> [SUPPLIED INFORMATION]:
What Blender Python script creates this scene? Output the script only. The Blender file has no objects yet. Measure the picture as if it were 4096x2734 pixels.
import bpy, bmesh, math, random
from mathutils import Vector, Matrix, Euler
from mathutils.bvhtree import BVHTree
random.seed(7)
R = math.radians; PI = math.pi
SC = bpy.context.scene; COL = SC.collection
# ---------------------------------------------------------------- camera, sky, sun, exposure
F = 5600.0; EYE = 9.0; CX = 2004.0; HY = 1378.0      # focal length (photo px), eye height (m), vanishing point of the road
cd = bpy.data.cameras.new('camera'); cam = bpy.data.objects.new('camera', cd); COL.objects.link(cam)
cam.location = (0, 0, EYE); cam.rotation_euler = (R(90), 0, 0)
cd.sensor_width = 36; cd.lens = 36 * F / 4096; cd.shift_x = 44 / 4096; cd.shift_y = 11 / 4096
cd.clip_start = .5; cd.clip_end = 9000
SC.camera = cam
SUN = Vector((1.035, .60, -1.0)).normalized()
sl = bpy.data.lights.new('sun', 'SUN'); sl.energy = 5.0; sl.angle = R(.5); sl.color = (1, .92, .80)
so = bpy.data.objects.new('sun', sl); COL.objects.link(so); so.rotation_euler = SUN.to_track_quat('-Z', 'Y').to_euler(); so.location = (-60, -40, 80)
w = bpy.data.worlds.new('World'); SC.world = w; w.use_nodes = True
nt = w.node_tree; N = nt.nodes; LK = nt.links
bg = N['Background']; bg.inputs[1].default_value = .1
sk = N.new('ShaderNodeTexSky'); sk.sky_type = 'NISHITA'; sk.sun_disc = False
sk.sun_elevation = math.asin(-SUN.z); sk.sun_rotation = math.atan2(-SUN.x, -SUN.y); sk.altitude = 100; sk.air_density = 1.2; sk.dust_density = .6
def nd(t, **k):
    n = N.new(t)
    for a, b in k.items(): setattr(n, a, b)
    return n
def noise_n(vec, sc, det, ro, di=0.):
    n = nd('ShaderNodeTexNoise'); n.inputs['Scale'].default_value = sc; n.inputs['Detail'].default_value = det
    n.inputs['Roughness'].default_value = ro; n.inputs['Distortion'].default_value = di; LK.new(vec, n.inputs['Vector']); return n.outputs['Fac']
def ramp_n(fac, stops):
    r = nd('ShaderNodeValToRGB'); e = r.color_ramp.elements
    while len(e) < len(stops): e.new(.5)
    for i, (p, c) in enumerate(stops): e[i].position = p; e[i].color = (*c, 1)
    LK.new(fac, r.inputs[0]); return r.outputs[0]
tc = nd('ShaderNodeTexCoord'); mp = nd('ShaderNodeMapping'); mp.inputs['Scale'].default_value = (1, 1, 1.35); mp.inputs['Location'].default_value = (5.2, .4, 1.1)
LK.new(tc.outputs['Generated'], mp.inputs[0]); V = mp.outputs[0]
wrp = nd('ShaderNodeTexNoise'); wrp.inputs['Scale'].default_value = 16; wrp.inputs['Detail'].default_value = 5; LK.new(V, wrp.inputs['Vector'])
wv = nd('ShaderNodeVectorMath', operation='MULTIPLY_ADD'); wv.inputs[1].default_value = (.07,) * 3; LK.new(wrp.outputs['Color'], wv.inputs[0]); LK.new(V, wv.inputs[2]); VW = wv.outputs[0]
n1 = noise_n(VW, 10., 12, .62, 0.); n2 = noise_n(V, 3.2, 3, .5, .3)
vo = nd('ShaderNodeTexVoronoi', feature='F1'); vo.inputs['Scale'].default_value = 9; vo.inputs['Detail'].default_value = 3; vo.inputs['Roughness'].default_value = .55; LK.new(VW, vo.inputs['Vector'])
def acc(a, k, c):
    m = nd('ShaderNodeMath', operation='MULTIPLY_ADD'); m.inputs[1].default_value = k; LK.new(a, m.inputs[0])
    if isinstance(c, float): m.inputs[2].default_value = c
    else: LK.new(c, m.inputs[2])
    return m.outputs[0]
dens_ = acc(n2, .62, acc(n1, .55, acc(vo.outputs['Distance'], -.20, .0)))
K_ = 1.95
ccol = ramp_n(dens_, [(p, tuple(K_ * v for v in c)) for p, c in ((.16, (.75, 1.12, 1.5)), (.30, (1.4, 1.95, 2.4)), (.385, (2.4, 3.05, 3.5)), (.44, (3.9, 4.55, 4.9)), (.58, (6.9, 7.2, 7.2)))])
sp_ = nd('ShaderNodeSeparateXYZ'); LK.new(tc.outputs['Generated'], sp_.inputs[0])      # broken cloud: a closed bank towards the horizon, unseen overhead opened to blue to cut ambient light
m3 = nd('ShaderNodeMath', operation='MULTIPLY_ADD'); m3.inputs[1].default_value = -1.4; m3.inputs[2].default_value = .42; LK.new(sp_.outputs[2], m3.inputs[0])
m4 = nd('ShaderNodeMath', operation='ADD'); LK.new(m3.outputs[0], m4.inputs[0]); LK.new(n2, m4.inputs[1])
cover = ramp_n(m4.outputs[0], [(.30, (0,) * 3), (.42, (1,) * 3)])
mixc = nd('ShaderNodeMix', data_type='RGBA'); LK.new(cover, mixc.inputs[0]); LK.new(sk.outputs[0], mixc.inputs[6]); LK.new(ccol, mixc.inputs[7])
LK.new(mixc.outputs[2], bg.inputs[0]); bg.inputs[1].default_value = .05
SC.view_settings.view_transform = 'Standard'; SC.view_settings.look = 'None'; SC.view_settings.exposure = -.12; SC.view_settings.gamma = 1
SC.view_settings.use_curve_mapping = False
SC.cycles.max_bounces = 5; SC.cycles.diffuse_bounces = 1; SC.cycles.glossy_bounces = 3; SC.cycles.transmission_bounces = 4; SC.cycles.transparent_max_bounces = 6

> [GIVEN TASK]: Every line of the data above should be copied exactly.

> [TASK OUTPUT]:
What Blender Python script creates this scene? Output the script only. The Blender file has no objects yet. Measure the picture as if it were 4096x2734 pixels.
import bpy, bmesh, math, random
from mathutils import Vector, Matrix, Euler
from mathutils.bvhtree import BVHTree
random.seed(7)
R = math.radians; PI = math.pi
SC = bpy.context.scene; COL = SC.collection
# ---------------------------------------------------------------- camera, sky, sun, exposure
F = 5600.0; EYE = 9.0; CX = 2004.0; HY = 1378.0      # focal length (photo px), eye height (m), vanishing point of the road
cd = bpy.data.cameras.new('camera'); cam = bpy.data.objects.new('camera', cd); COL.objects.link(cam)
cam.location = (0, 0, EYE); cam.rotation_euler = (R(90), 0, 0)
cd.sensor_width = 36; cd.lens = 36 * F / 4096; cd.shift_x = 44 / 4096; cd.shift_y = 11 / 4096
cd.clip_start = .5; cd.clip_end = 9000
SC.camera = cam
SUN = Vector((1.035, .60, -1.0)).normalized()
sl = bpy.data.lights.new('sun', 'SUN'); sl.energy = 5.0; sl.angle = R(.5); sl.color = (1, .92, .80)
so = bpy.data.objects.new('sun', sl); COL.objects.link(so); so.rotation_euler = SUN.to_track_quat('-Z', 'Y').to_euler(); so.location = (-60, -40, 80)
w = bpy.data.worlds.new('World'); SC.world = w; w.use_nodes = True
nt = w.node_tree; N = nt.nodes; LK = nt.links
bg = N['Background']; bg.inputs[1].default_value = .1
sk = N.new('ShaderNodeTexSky'); sk.sky_type = 'NISHITA'; sk.sun_disc = False
sk.sun_elevation = math.asin(-SUN.z); sk.sun_rotation = math.atan2(-SUN.x, -SUN.y); sk.altitude = 100; sk.air_density = 1.2; sk.dust_density = .6
def nd(t, **k):
    n = N.new(t)
    for a, b in k.items(): setattr(n, a, b)
    return n
def noise_n(vec, sc, det, ro, di=0.):
    n = nd('ShaderNodeTexNoise'); n.inputs['Scale'].default_value = sc; n.inputs['Detail'].default_value = det
    n.inputs['Roughness'].default_value = ro; n.inputs['Distortion'].default_value = di; LK.new(vec, n.inputs['Vector']); return n.outputs['Fac']
def ramp_n(fac, stops):
    r = nd('ShaderNodeValToRGB'); e = r.color_ramp.elements
    while len(e) < len(stops): e.new(.5)
    for i, (p, c) in enumerate(stops): e[i].position = p; e[i].color = (*c, 1)
    LK.new(fac, r.inputs[0]); return r.outputs[0]
tc = nd('ShaderNodeTexCoord'); mp = nd('ShaderNodeMapping'); mp.inputs['Scale'].default_value = (1, 1, 1.35); mp.inputs['Location'].default_value = (5.2, .4, 1.1)
LK.new(tc.outputs['Generated'], mp.inputs[0]); V = mp.outputs[0]
wrp = nd('ShaderNodeTexNoise'); wrp.inputs['Scale'].default_value = 16; wrp.inputs['Detail'].default_value = 5; LK.new(V, wrp.inputs['Vector'])
wv = nd('ShaderNodeVectorMath', operation='MULTIPLY_ADD'); wv.inputs[1].default_value = (.07,) * 3; LK.new(wrp.outputs['Color'], wv.inputs[0]); LK.new(V, wv.inputs[2]); VW = wv.outputs[0]
n1 = noise_n(VW, 10., 12, .62, 0.); n2 = noise_n(V, 3.2, 3, .5, .3)
vo = nd('ShaderNodeTexVoronoi', feature='F1'); vo.inputs['Scale'].default_value = 9; vo.inputs['Detail'].default_value = 3; vo.inputs['Roughness'].default_value = .55; LK.new(VW, vo.inputs['Vector'])
def acc(a, k, c):
    m = nd('ShaderNodeMath', operation='MULTIPLY_ADD'); m.inputs[1].default_value = k; LK.new(a, m.inputs[0])
    if isinstance(c, float): m.inputs[2].default_value = c
    else: LK.new(c, m.inputs[2])
    return m.outputs[0]
dens_ = acc(n2, .62, acc(n1, .55, acc(vo.outputs['Distance'], -.20, .0)))
K_ = 1.95
ccol = ramp_n(dens_, [(p, tuple(K_ * v for v in c)) for p, c in ((.16, (.75, 1.12, 1.5)), (.30, (1.4, 1.95, 2.4)), (.385, (2.4, 3.05, 3.5)), (.44, (3.9, 4.55, 4.9)), (.58, (6.9, 7.2, 7.2)))])
sp_ = nd('ShaderNodeSeparateXYZ'); LK.new(tc.outputs['Generated'], sp_.inputs[0])      # broken cloud: a closed bank towards the horizon, unseen overhead opened to blue to cut ambient light
m3 = nd('ShaderNodeMath', operation='MULTIPLY_ADD'); m3.inputs[1].default_value = -1.4; m3.inputs[2].default_value = .42; LK.new(sp_.outputs[2], m3.inputs[0])
m4 = nd('ShaderNodeMath', operation='ADD'); LK.new(m3.outputs[0], m4.inputs[0]); LK.new(n2, m4.inputs[1])
cover = ramp_n(m4.outputs[0], [(.30, (0,) * 3), (.42, (1,) * 3)])
mixc = nd('ShaderNodeMix', data_type='RGBA'); LK.new(cover, mixc.inputs[0]); LK.new(sk.outputs[0], mixc.inputs[6]); LK.new(ccol, mixc.inputs[7])
LK.new(mixc.outputs[2], bg.inputs[0]); bg.inputs[1].default_value = .05
SC.view_settings.view_transform = 'Standard'; SC.view_settings.look = 'None'; SC.view_settings.exposure = -.12; SC.view_settings.gamma = 1
SC.view_settings.use_curve_mapping = False
SC.cycles.max_bounces = 5; SC.cycles.diffuse_bounces = 1; SC.cycles.glossy_bounces = 3; SC.cycles.transmission_bounces = 4; SC.cycles.transparent_max_bounces = 6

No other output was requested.